Sin embargo existen muchos signos –la alternancia en el poder; la existencia de organismos autónomos para regular el juego electoral, evaluar las políticas públicas, vigilar el respeto a los derechos humanos, normar la transparencia… la libertad de prensa, la libre manifestación en las redes sociales, la fortaleza de la sociedad civil y sus organizaciones…y un largo etcétera- que hacen evidente que como afirman los politólogos, a partir de 1997 se rompió el viejo sistema y se inició una etapa democrática que si bien tiene muchos problemas y no se ha podido consolidar, es el producto de la lucha de muchos actores sociales que dieron su vida en distintas trincheras para lograr un cambio real en el país.
Nos encontramos en una época en la que la formación ciudadana se ha asumido ya en el discurso educativo como un elemento fundamental para la formación de las generaciones futuras.
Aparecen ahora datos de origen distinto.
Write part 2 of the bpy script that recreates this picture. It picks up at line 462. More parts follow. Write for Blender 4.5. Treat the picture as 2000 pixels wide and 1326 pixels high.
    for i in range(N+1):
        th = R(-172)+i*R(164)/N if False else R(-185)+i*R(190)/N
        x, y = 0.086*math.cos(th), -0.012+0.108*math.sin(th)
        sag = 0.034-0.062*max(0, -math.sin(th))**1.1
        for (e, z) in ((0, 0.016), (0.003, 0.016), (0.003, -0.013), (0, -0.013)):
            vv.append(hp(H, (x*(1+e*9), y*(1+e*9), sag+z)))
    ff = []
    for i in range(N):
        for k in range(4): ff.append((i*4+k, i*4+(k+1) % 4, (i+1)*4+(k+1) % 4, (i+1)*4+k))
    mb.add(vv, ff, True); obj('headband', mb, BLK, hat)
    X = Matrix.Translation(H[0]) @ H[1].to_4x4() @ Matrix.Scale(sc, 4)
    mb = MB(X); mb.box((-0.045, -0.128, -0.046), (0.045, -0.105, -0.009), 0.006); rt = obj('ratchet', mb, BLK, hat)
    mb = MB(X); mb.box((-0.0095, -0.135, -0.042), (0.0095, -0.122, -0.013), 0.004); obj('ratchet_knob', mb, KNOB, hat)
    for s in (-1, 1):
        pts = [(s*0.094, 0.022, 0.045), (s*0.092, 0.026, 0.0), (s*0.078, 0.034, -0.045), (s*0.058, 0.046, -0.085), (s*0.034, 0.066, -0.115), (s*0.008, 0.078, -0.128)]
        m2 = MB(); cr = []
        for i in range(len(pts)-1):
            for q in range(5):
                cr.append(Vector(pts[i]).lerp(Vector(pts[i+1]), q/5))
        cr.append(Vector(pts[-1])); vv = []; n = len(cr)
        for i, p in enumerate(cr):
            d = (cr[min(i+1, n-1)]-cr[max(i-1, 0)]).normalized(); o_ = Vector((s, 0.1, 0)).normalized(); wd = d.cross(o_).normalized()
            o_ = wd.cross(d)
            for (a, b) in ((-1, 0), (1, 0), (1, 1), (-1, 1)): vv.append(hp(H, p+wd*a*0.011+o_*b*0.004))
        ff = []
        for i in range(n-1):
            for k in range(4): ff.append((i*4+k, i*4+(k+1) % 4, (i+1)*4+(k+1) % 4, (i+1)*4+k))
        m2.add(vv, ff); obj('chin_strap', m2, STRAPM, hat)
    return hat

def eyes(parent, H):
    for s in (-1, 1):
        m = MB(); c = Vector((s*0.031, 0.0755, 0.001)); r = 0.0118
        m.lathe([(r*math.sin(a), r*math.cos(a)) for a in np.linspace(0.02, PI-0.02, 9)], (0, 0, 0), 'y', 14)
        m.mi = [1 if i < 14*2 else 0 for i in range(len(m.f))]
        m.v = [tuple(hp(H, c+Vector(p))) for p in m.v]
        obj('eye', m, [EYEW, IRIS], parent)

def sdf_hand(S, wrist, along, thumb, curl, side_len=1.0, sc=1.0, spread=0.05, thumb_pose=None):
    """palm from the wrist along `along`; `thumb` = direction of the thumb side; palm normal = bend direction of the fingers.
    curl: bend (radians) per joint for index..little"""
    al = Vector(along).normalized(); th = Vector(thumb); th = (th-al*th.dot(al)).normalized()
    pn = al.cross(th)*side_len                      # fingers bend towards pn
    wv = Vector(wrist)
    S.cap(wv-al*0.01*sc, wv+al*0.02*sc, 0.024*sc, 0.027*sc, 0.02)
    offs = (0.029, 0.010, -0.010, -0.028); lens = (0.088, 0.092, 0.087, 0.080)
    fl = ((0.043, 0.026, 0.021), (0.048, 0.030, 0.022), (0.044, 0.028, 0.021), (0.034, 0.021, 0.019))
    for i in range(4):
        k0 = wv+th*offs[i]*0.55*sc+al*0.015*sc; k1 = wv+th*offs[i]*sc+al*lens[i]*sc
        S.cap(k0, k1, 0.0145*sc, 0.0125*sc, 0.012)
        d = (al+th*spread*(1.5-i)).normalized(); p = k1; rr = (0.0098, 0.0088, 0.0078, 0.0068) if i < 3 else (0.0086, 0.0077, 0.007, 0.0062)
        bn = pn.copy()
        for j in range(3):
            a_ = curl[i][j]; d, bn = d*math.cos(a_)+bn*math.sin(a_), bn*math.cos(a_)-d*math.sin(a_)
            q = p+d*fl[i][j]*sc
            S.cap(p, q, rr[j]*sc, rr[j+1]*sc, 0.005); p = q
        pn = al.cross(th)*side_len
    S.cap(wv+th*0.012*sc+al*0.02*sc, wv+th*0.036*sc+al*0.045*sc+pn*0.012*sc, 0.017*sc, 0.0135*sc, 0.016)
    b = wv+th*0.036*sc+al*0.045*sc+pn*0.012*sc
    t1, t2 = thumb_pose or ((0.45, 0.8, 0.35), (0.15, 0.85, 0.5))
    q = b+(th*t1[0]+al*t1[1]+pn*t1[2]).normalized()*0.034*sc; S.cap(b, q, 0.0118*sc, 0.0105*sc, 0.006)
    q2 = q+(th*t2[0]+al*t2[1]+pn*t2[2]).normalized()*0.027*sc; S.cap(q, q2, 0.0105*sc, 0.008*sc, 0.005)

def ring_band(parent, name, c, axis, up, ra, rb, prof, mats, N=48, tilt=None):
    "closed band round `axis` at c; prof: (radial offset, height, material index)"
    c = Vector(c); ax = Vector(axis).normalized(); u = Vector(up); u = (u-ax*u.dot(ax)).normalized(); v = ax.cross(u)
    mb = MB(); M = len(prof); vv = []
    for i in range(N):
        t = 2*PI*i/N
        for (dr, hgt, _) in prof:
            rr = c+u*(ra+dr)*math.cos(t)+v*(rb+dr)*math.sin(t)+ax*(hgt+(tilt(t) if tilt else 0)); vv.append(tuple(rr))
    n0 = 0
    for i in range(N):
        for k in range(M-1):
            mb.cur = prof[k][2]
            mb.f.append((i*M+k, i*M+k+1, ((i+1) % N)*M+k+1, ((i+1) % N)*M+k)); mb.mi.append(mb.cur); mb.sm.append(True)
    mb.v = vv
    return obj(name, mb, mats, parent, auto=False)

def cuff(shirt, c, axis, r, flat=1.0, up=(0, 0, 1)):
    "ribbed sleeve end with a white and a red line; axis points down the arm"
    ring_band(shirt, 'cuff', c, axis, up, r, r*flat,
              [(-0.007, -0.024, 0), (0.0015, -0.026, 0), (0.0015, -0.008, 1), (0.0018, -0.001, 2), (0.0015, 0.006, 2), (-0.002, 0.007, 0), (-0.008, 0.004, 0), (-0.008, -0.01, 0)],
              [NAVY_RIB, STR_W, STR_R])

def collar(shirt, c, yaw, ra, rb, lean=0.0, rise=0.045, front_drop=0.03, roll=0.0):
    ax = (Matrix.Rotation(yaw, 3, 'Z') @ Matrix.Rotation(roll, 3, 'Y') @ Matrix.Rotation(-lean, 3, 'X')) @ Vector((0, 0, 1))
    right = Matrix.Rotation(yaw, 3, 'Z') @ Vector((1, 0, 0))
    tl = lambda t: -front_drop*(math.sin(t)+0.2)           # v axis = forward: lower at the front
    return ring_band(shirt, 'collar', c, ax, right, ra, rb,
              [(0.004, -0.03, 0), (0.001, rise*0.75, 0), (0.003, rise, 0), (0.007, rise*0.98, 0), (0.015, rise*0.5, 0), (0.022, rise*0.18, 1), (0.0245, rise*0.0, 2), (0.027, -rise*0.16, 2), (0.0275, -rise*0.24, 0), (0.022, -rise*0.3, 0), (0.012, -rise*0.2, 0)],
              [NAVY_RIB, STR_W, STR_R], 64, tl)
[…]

La apuesta y las estrategias para construir una sana formación de ciudadanía dentro de nuestro sistema educativo deberían partir de la idea de que los conceptos abstractos se realizan solamente de manera parcial y limitada en la realidad concreta y de que la democracia no es una especie de cielo o paraíso terrenal sino un sistema imperfecto que exige el esfuerzo cotidiano de todos en lo individual y de la organización colectiva para ir enfrentando sus enormes desafíos.
La formación de ciudadanía dentro de las aulas y las escuelas, en las familias y en los medios de comunicación debería ponerse como meta el desarrollo de mexicanos comprometidos con la construcción de un México mejor a partir de la clara y realista convicción de que resulta imposible aspirar a tener el México ideal.